Look at the photo from Abu Ghraib: Lynnie England and some poor sonuvagun on a leash, or a stack of 'em.

Pop quiz: Who in those photos does God love?

Ah, trick question, right? God loves everybody, ergo etc.

Alright, so who in the photo is God for?

No-brainer, right? God is for good, justice, light, ergo, it's not the torturer. End of story.

Bzzzt! Wrong. Dead wrong.

In Jesus, God is for sinners. Not the righteous, but sinners. The saying is well-known, but its meaning is not.

Dead wrong -- and therefore dead -- applies to each one in the picture, and behind the camera, and turning a blind eye.

Tricky question now, then: Who in the photo represents the Gospel?

(Take your time, yes, it's a trick question.)

The answer is: Lynnie England, smirking tormentor.

Yes, the one holding the leash, grinning at the humiliation of the powerless. Without a moral leg to stand on, tarnishing the honor of sworn oaths, and all. Betraying the trust of millions and trashing the lives of those Iraqis.

She represents the Gospel because she represents the ungodly for whom Jesus died. It is for her, for every raving apologist, for every rapist sumb*tch there, for the dishonorable, the wilfully ignorant, the calculatingly shiftless, the ones turning their heads or averting their eyes, those with the wires and hoods, the indifferent, the brutal monsters and the subtle ones, that God says: I love you.

Wait! Isn't whatever is done to the least of these, to the hungry and prisoners, done to Jesus, according to Matthew? Aren't the prisoners, bound before their captors and tormented, practically the image of Christ at the hands of Roman law?

Yes.
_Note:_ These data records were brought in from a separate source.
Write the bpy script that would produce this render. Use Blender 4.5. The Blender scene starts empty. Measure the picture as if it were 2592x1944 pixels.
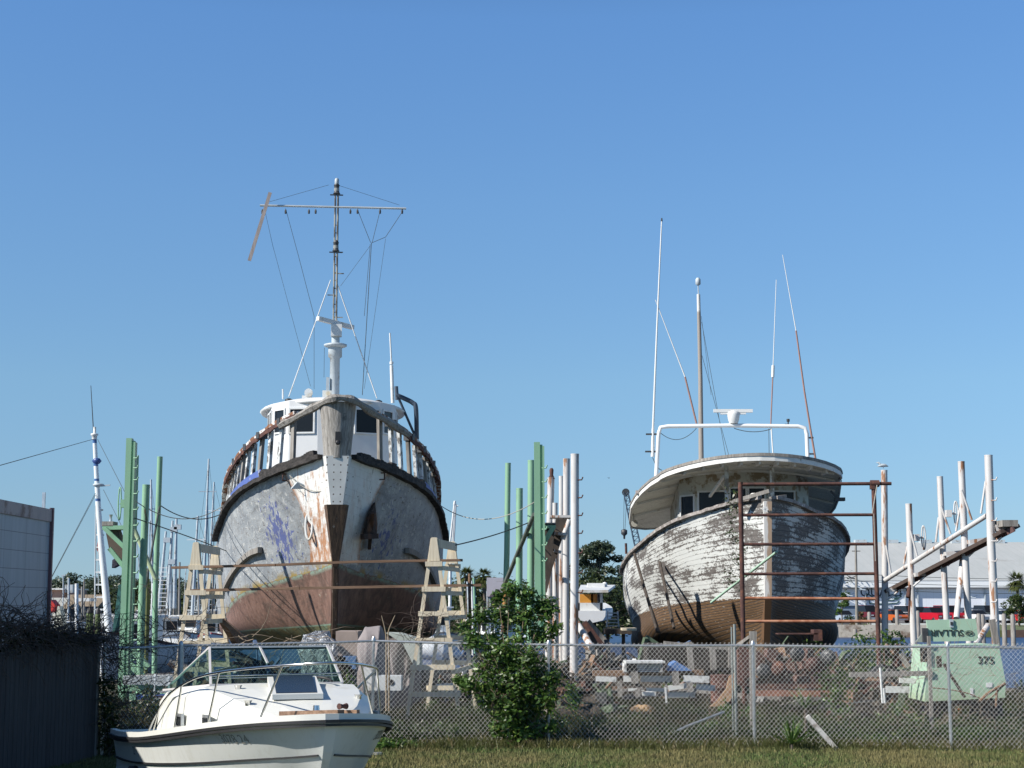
import bpy, math, random
from mathutils import Vector, Matrix, Euler, noise as mnoise
rnd = random.Random(7)
R_ = math.radians
scene = bpy.context.scene
# ---------------------------------------------------------------- camera
CAM = Vector((0, 0, 2.5)); F_PX = 4200.0; TH = math.atan(548 / F_PX)
cd = bpy.data.cameras.new('camera'); cam = bpy.data.objects.new('camera', cd)
scene.collection.objects.link(cam)
cd.sensor_width = 36; cd.lens = 36 * F_PX / 2592; cd.clip_start = .1; cd.clip_end = 3000
cam.location = CAM; cam.rotation_euler = (math.pi / 2 + TH, 0, 0)
scene.camera = cam
# ---------------------------------------------------------------- sky and sun
SUN_EL = R_(37); SUN_PHI = R_(65)        # to the left of, and behind, the camera
SUN = Vector((-math.sin(SUN_PHI) * math.cos(SUN_EL), -math.cos(SUN_PHI) * math.cos(SUN_EL), math.sin(SUN_EL)))
w = bpy.data.worlds.new("World"); scene.world = w; w.use_nodes = True
nt = w.node_tree; bg = nt.nodes['Background']
sky = nt.nodes.new('ShaderNodeTexSky'); sky.sky_type = 'NISHITA'; sky.sun_disc = False
sky.sun_elevation = SUN_EL; sky.sun_rotation = math.atan2(SUN.x, SUN.y)
sky.air_density = .7; sky.dust_density = 0; sky.ozone_density = 3; sky.altitude = 0
# slight colour grade of the sky by elevation (clear dry winter air, blue down to the horizon)
tcw = nt.nodes.new('ShaderNodeTexCoord'); sx = nt.nodes.new('ShaderNodeSeparateXYZ'); nt.links.new(tcw.outputs['Generated'], sx.inputs[0])
rp = nt.nodes.new('ShaderNodeValToRGB'); nt.links.new(sx.outputs[2], rp.inputs[0]); el_ = rp.color_ramp.elements
for k_, (pos, col) in enumerate(((0, (.37, .50, .70)), (.048, (.53, .62, .69)), (.129, (.78, .90, .88)), (.237, (.91, 1.12, 1.16)), (.34, (.95, 1.26, 1.40)), (.5, (.62, .80, .92)), (1, (.38, .47, .58)))):
    e_ = el_[k_] if k_ < 2 else el_.new(pos)
    e_.position = pos; e_.color = (*[q * .5 for q in col], 1)
mxs = nt.nodes.new('ShaderNodeVectorMath'); mxs.operation = 'MULTIPLY'; nt.links.new(sky.outputs[0], mxs.inputs[0]); nt.links.new(rp.outputs[0], mxs.inputs[1])
mx2 = nt.nodes.new('ShaderNodeVectorMath'); mx2.operation = 'SCALE'; mx2.inputs['Scale'].default_value = 2; nt.links.new(mxs.outputs[0], mx2.inputs[0])
nt.links.new(mx2.outputs[0], bg.inputs[0]); bg.inputs[1].default_value = .098
sl = bpy.data.lights.new('sun', 'SUN'); so = bpy.data.objects.new('sun', sl); scene.collection.objects.link(so)
sl.energy = 4.9; sl.angle = R_(.5); sl.color = (1, .95, .87)
so.rotation_euler = (-SUN).to_track_quat('-Z', 'Y').to_euler(); so.location = (-30, -20, 40)
scene.view_settings.view_transform = 'Standard'; scene.view_settings.look = 'None'
scene.view_settings.exposure = .50; scene.view_settings.gamma = 1
# ---------------------------------------------------------------- geometry helpers
def ray(px, py):
    return Vector((0, math.cos(TH), math.sin(TH))) + Vector(((px - 1296) / F_PX, 0, 0)) + \
        Vector((0, -math.sin(TH), math.cos(TH))) * ((972 - py) / F_PX)
def P(px, py, Y):
    d = ray(px, py); return CAM + d * (Y / d.y)
def PG(px, py, z=0.0):                       # point of the ground seen at a pixel
    d = ray(px, py); return CAM + d * ((z - CAM.z) / d.z)
class Frame:                                 # a boat's own axes: x across, y aft, z up
    def __init__(s, O, D):
        s.O = Vector((O.x, O.y, 0)); s.D = Vector((D[0], D[1], 0)).normalized()
        s.Rr = Vector((s.D.y, -s.D.x, 0)); s.rot = math.atan2(-s.D.x, s.D.y)
    def at(s, px, py, a):
        d = ray(px, py); t = (a - (CAM - s.O).dot(s.D)) / d.dot(s.D)
        w_ = CAM + d * t; q = w_ - s.O
        return Vector((q.dot(s.Rr), a, w_.z))
def cr(p0, p1, p2, p3, t):
    return .5 * ((2 * p1) + (-p0 + p2) * t + (2 * p0 - 5 * p1 + 4 * p2 - p3) * t * t + (-p0 + 3 * p1 - 3 * p2 + p3) * t ** 3)
def spline(pts, n):
    pts = [Vector(p) for p in pts]; m = len(pts) - 1; out = []
    for i in range(n + 1):
        u = i / n * m; k = min(int(u), m - 1); t = u - k
        a = pts[max(k - 1, 0)] if k > 0 else pts[0] * 2 - pts[1]
        d = pts[k + 2] if k + 2 <= m else pts[m] * 2 - pts[m - 1]
        out.append(cr(a, pts[k], pts[k + 1], d, t))
    return out
def basis(d):
    d = d.normalized(); u = Vector((0, 0, 1)) if abs(d.z) < .95 else Vector((0, 1, 0))
    s = d.cross(u).normalized(); return s, s.cross(d).normalized()
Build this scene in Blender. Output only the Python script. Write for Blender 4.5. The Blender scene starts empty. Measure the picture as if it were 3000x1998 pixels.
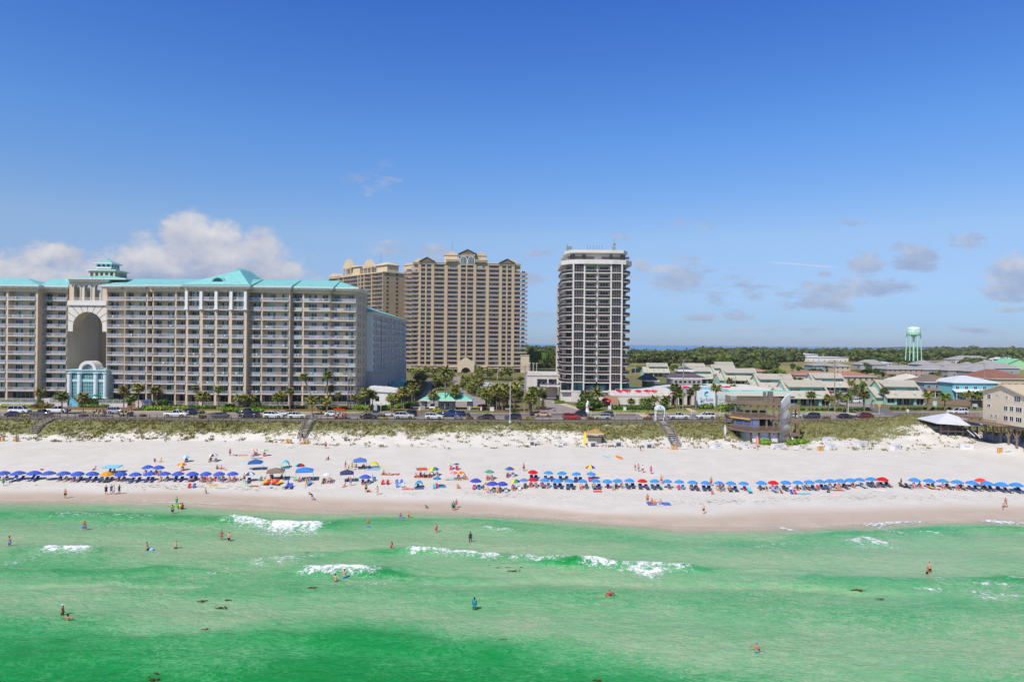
import bpy,bmesh,math,random
import numpy as np
from mathutils import Vector,Matrix,Euler
from bisect import bisect
random.seed(7);RNG=np.random.default_rng(7)
PI=math.pi;R=math.radians
SC=bpy.context.scene;COL=SC.collection
FPX=2000.0;CXP,CYP=1500.0,999.0
CAM=Vector((0,0,28.0))
CM=Matrix.Rotation(R(90)+math.atan(4/2000),3,'X')@Matrix.Rotation(0.0093,3,'Z')
cd=bpy.data.cameras.new('camera');cam=bpy.data.objects.new('camera',cd);COL.objects.link(cam)
cd.sensor_width=36;cd.lens=36*FPX/3000;cd.clip_start=0.5;cd.clip_end=60000
cam.matrix_world=Matrix.Translation(CAM)@CM.to_4x4()
SC.camera=cam
def ray(px,py):
 return CM@Vector(((px-CXP)/FPX,(CYP-py)/FPX,-1))
def G(px,py,z=0.0):
 d=ray(px,py);t=(z-CAM.z)/d.z
 return CAM+d*t
def DY(px,py,Y):
 d=ray(px,py);return CAM+d*(Y/d.y)
def to_px(p):
 v=CM.transposed()@(Vector(p)-CAM)
 return(CXP+FPX*v.x/-v.z,CYP-FPX*v.y/-v.z)
def fr(x0,y0,s):return lambda x,y:(x0+x/s,y0+y/s)
A_=fr(0,740,3.015);B_=fr(550,740,3.0154);C_=fr(940,700,2.8);D_=fr(1550,700,2.8)
E_=fr(2050,940,3.92);F_=fr(2500,920,3.92)
b1=fr(0,1160,3.925);b2=fr(580,1160,4.529);b3=fr(1060,1160,4.529);b4=fr(1540,1160,4.529)
b5=fr(2020,1160,4.612);b6=fr(2480,1160,3.919)
w1=fr(0,1440,2.355);w2=fr(1000,1440,2.355);w3=fr(2000,1440,2.355)
LABELS={}
def tag(o,label=None,cat=None,group=None,kind=None):
 if label:
  o['label']=label;LABELS.setdefault(label,[]).append(o.name)
 if cat:o['category']=cat
 if group:o['group']=group
 if kind:o['kind']=kind
 return o
def thing(name,label,cat,loc=(0,0,0),rz=0.0,group=None,scale=1.0):
 o=bpy.data.objects.new(name,None);COL.objects.link(o)
 o.empty_display_size=0.2
 o.location=loc;o.rotation_euler=(0,0,rz);o.scale=(scale,)*3 if not isinstance(scale,tuple)else scale
 return tag(o,label,cat,group)
def link(name,mesh,parent=None,mats=None,loc=None,rot=None,scale=None):
 o=bpy.data.objects.new(name,mesh);COL.objects.link(o)
 if parent:o.parent=parent
 if loc is not None:o.location=loc
 if rot is not None:o.rotation_euler=rot
 if scale is not None:o.scale=scale
 if mats is not None:
  mats=mats if isinstance(mats,(list,tuple))else[mats]
  for i,m in enumerate(mats):
   if i<len(o.material_slots):
    o.material_slots[i].link='OBJECT';o.material_slots[i].material=m
 return o
def copy_tree(o,parent=None):
 c=o.copy();COL.objects.link(c);c.parent=parent
 for k in('label',):
  if k in c:del c[k]
 for ch in list(o.children):copy_tree(ch,c)
 return c
ORD=['zeroth','first','second','third','fourth','fifth','sixth','seventh','eighth','ninth','tenth','eleventh','twelfth','thirteenth','fourteenth','fifteenth','sixteenth','seventeenth','eighteenth','nineteenth']
TENS={2:('twentieth','twenty'),3:('thirtieth','thirty'),4:('fortieth','forty'),5:('fiftieth','fifty'),6:('sixtieth','sixty'),7:('seventieth','seventy'),8:('eightieth','eighty'),9:('ninetieth','ninety')}
def ordw(n):
 if n<20:return ORD[n]
 a,b=TENS[n//10]
 return a if n%10==0 else b+'-'+ORD[n%10]
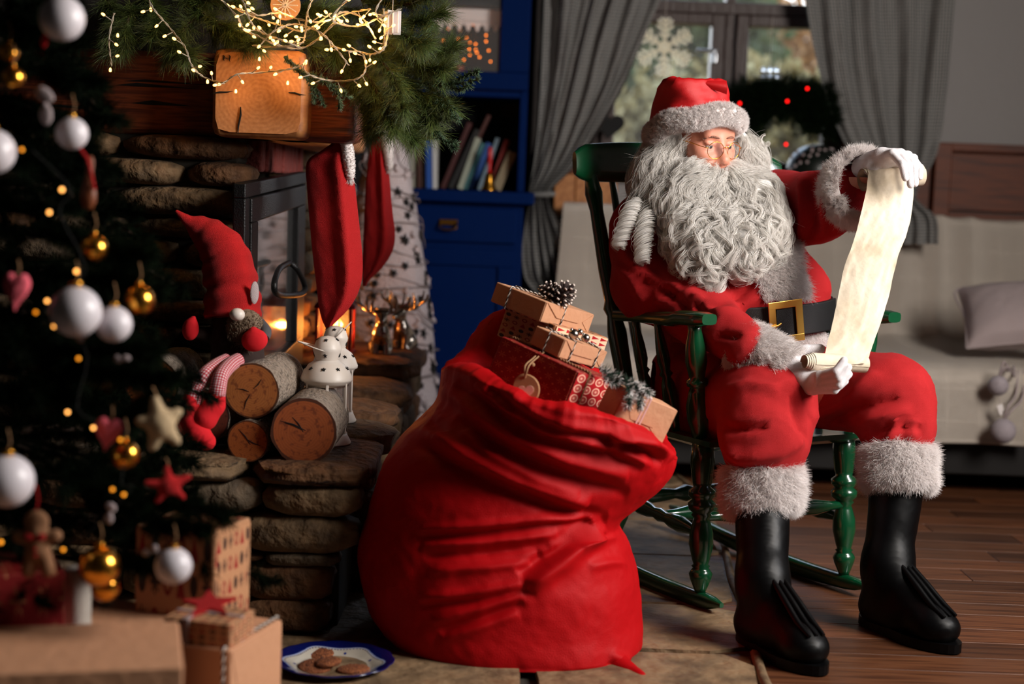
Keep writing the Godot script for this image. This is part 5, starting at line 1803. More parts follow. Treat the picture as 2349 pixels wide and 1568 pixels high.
	part("stretcher", turned(Vector3(-0.22, 0.195, -0.19), Vector3(0.22, 0.195, -0.19), st2), g, t)
	part("stretcher", turned(Vector3(-0.215, 0.2, -0.385), Vector3(0.215, 0.2, -0.385), st2), g, t)
	for k in 5:
		var u := -0.16 + 0.08 * k
		part("spindle", turned(Vector3(u * 0.9, 0.42, -0.37), Vector3(u * 1.25, 1.05, -0.515), [[0.0, 0.009], [0.2, 0.014], [0.45, 0.017], [0.5, 0.011], [0.7, 0.012], [1.0, 0.008]], 10), g, t)
	# seat
	var sm := MB.new()
	var pts := PackedVector3Array()
	for r in 2:
		for j in 17:
			for k in 17:
				var x := -1.0 + k / 8.0
				var z := -1.0 + j / 8.0
				var sq := sqrt(maxf(0.0, 1.0 - 0.08 * x * x * z * z))
				var y := 0.418 - 0.018 * (1.0 - x * x) * (1.0 - z * z)
				if r: y = 0.385 + 0.02 * pow(maxf(absf(x), absf(z)), 8.0)
				pts.append(Vector3(x * (0.262 - 0.03 * (0.5 - 0.5 * z)) * sq, y, -0.185 + z * 0.225 * sq))
	sm.grid(17, 17, pts.slice(0, 289))
	sm.grid(17, 17, pts.slice(289))
	for e in 4:
		var rim := PackedVector3Array()
		for r in 2:
			for k in 17:
				var j: int = [k, 272 + k, k * 17, k * 17 + 16][e]
				rim.append(pts[r * 289 + j])
		sm.grid(2, 17, rim)
	part("seat", sm.mesh(), g, t)
	# crest rail, bowed, with rounded ends
	pts = PackedVector3Array()
	for k in 31:
		var x := -1.0 + k / 15.0
		var h := 0.112 * (1.0 - 0.16 * x * x) * (1.0 if absf(x) < 0.9 else lerpf(1.0, 0.62, (absf(x) - 0.9) / 0.1))
		var th := 0.034 * (1.0 if absf(x) < 0.94 else 0.6)
		var cen := Vector3(x * 0.345, 1.088 - 0.012 * x * x, -0.535 + 0.062 * x * x)
		for c in 17:
			var a := TAU * (c % 16) / 16.0
			var e := Vector2(cos(a), sin(a))
			var m := pow(pow(absf(e.x), 3.0) + pow(absf(e.y), 3.0), -1.0 / 3.0)
			pts.append(cen + Vector3(0, e.y * m * h / 2, e.x * m * th / 2 - 0.12 * e.y * m * h / 2))
	sm = MB.new()
	sm.grid(31, 17, pts, true)
	sm.fan(pts.slice(0, 16), Vector3.LEFT)
	sm.fan(pts.slice(30 * 17, 30 * 17 + 16), Vector3.RIGHT)
	part("crest_rail", sm.mesh(), g, t)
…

There's no question of that.

So why aren't the victims the best image of Jesus here?

Because of what the cross and empty tomb really mean: God makes Jesus to be sin -- as vile as Lynnie England and her accomplices' -- and makes Lynnie England to be the righteousness of God, by putting Jesus to death for the sins of {Abu Ghraib + the world}, and resurrecting him for the justification (vindication) of Lynnie England.

And only because he loves her. As he loves me. Knowing how far I'm not from her...

If you, just as Lynnie England, can grasp that the death of the good, just, innocent (Jesus) is out of your own urge to torment, gloat, humiliate (sin), and that if you (as she) can grasp that trusting Jesus' death and life out of death is the whole way to be forgiven, to learn to forgive, to come alive again from sin+death, to grasp the reconciliation of all things, then you will also know that God sees you as just and innocent as Jesus the Victim.

The way I see her face is how God saw Jesus at the cross: despised, dishonored, dead. And I know that God sees her as he does Jesus: loved, reconciled, alive.

A terrible pride tempts us: To despise God's vision, and pry our own damnation from his hands, and clutch it closely to us, gripping it like a leash.